> What you have to do
Keep only the lines from the top of the listing through the one with "r = place('white_marker_post', 889.5, 129, 'low", and reproduce them unaltered.

> Data lines
#####

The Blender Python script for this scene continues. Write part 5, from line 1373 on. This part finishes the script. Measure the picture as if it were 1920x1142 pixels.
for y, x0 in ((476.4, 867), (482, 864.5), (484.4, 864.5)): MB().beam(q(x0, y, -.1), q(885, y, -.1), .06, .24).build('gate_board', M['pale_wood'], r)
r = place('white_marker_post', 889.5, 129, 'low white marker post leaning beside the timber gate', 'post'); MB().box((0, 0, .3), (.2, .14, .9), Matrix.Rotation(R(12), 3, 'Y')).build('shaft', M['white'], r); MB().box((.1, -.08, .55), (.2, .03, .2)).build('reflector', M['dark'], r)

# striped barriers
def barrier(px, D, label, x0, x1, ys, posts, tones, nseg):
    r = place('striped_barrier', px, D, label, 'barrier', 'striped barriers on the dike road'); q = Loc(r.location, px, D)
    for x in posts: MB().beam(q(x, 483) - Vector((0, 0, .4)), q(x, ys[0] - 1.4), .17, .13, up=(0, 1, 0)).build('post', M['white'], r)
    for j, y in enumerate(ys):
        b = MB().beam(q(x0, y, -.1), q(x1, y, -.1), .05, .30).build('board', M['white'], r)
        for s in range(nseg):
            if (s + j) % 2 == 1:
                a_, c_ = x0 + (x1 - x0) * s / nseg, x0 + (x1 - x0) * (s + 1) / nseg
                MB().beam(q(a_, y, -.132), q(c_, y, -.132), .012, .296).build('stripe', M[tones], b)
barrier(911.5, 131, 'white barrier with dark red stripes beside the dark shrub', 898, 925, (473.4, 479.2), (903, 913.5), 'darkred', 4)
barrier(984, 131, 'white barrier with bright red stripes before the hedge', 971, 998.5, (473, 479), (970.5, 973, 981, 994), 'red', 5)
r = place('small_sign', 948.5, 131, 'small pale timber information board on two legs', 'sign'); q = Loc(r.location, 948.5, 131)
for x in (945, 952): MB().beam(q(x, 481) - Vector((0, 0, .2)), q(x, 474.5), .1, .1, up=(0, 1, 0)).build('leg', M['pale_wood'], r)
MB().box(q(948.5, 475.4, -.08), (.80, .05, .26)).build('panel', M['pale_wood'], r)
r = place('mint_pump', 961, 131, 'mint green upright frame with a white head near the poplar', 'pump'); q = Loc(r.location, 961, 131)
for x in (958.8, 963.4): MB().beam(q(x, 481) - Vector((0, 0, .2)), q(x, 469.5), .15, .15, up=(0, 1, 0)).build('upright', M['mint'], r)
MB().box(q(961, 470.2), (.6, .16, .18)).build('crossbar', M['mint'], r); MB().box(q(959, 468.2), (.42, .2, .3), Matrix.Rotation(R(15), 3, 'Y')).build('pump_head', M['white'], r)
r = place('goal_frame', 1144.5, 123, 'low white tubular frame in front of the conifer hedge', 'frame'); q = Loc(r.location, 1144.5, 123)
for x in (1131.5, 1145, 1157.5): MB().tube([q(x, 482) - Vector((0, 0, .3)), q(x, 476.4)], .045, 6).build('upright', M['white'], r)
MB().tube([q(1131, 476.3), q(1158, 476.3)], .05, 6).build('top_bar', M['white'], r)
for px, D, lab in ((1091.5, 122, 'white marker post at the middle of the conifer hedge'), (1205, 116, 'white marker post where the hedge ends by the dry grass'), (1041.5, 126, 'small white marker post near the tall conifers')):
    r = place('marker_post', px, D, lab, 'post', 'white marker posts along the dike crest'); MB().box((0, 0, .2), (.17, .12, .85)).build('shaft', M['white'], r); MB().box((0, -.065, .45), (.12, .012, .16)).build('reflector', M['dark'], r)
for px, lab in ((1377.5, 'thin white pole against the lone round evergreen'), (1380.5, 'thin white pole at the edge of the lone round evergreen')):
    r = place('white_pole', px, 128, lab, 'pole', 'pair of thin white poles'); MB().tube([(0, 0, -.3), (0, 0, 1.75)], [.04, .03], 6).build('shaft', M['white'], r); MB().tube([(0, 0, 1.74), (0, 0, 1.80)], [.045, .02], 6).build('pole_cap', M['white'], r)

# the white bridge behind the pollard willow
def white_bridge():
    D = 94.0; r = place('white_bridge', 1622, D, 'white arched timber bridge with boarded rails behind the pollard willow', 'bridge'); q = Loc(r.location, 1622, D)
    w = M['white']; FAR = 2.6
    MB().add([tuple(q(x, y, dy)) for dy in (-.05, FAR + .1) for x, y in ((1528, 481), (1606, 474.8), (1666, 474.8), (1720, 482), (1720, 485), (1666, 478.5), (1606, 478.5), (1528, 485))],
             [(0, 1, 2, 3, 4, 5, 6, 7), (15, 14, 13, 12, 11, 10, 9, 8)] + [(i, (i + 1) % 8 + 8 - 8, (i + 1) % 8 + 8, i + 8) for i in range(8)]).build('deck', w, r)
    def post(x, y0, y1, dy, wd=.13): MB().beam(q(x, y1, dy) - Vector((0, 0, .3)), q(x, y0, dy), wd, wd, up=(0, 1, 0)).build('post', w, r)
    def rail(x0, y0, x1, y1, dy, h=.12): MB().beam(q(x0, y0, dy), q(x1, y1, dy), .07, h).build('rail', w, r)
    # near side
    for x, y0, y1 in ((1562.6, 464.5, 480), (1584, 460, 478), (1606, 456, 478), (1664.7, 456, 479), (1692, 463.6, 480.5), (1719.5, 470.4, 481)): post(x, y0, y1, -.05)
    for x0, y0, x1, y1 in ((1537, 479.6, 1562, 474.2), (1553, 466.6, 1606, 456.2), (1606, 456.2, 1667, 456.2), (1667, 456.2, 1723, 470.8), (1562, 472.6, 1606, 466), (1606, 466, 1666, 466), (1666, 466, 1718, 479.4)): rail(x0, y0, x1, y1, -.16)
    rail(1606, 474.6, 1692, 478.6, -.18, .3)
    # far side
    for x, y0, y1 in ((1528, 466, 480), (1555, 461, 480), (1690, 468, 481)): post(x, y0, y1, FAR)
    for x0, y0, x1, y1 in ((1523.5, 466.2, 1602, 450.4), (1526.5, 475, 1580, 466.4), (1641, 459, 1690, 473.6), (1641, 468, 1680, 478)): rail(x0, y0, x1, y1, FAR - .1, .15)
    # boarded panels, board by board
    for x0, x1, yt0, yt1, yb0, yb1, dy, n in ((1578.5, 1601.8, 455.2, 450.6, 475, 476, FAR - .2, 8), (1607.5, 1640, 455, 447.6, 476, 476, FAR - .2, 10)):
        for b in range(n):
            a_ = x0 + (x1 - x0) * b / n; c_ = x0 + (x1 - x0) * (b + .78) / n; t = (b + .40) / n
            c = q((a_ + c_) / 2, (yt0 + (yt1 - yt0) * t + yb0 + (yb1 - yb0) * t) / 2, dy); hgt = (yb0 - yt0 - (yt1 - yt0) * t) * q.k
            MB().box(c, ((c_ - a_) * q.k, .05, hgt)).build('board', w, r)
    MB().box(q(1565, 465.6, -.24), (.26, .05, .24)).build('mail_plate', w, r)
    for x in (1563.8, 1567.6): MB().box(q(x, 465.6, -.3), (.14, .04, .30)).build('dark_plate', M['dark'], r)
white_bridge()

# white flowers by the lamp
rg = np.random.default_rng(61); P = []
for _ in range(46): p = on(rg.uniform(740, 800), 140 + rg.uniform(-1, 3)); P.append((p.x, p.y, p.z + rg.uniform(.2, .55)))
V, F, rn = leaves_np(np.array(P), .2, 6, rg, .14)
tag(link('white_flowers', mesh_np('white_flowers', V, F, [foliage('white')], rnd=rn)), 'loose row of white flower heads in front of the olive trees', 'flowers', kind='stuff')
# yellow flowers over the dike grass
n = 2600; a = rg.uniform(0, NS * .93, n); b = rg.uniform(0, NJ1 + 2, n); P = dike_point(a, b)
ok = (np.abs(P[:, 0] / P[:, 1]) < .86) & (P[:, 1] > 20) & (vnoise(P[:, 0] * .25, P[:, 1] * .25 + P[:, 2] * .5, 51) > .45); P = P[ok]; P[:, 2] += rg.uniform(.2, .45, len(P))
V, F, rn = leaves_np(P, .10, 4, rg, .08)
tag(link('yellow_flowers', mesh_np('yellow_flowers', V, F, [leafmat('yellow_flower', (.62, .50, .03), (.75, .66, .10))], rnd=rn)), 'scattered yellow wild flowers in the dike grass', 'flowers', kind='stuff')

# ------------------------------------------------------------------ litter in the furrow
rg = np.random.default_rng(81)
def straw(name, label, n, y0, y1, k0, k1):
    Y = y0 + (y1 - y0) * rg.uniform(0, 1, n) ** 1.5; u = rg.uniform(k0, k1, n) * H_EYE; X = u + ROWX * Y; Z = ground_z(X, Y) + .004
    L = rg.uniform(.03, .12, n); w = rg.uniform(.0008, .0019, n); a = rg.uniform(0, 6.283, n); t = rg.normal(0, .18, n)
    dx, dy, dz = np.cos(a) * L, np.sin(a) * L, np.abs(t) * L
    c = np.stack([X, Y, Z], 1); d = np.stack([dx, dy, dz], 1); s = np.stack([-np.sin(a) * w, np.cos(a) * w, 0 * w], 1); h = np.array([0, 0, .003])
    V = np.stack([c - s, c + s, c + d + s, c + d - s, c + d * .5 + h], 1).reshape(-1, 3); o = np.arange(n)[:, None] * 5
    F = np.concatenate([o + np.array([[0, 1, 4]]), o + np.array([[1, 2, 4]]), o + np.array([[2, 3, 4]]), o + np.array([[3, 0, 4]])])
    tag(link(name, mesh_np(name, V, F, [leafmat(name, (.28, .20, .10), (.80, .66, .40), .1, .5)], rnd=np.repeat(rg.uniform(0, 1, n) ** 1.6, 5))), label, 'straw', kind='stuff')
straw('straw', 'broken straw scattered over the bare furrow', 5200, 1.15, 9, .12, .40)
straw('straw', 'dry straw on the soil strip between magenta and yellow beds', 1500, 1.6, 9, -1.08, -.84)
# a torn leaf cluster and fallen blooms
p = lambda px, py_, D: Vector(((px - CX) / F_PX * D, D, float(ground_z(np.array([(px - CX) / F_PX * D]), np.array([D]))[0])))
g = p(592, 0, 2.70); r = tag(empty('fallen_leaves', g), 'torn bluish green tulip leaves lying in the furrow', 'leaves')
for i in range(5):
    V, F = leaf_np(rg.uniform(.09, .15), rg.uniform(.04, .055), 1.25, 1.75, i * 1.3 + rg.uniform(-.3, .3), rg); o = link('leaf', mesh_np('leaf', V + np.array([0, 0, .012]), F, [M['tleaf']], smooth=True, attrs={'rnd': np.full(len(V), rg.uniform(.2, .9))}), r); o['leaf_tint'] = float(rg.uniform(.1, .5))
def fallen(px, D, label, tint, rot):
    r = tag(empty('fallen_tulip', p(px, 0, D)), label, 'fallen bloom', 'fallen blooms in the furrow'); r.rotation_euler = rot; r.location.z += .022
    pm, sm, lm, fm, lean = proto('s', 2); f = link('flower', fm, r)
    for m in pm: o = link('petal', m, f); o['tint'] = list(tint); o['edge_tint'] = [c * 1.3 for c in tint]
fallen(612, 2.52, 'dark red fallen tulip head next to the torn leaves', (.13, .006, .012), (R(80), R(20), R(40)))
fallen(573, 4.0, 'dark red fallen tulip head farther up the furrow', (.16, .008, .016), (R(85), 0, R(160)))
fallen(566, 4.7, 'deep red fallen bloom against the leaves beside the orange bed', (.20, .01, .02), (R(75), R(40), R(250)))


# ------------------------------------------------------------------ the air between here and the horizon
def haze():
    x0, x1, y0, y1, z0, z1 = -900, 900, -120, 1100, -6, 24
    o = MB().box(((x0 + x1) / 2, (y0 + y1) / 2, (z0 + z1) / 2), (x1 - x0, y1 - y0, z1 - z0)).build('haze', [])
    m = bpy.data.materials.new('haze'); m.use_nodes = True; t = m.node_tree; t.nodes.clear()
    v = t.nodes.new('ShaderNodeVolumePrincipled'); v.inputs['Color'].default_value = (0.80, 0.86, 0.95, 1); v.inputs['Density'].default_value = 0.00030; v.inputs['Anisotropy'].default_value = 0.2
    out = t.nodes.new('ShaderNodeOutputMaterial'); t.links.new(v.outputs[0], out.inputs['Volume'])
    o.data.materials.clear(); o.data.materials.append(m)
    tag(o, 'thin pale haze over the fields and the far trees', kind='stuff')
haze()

#####

> Correct answer
The Blender Python script for this scene continues. Write part 5, from line 1373 on. This part finishes the script. Measure the picture as if it were 1920x1142 pixels.
for y, x0 in ((476.4, 867), (482, 864.5), (484.4, 864.5)): MB().beam(q(x0, y, -.1), q(885, y, -.1), .06, .24).build('gate_board', M['pale_wood'], r)
r = place('white_marker_post', 889.5, 129, 'low white marker post leaning beside the timber gate', 'post'); MB().box((0, 0, .3), (.2, .14, .9), Matrix.Rotation(R(12), 3, 'Y')).build('shaft', M['white'], r); MB().box((.1, -.08, .55), (.2, .03, .2)).build('reflector', M['dark'], r)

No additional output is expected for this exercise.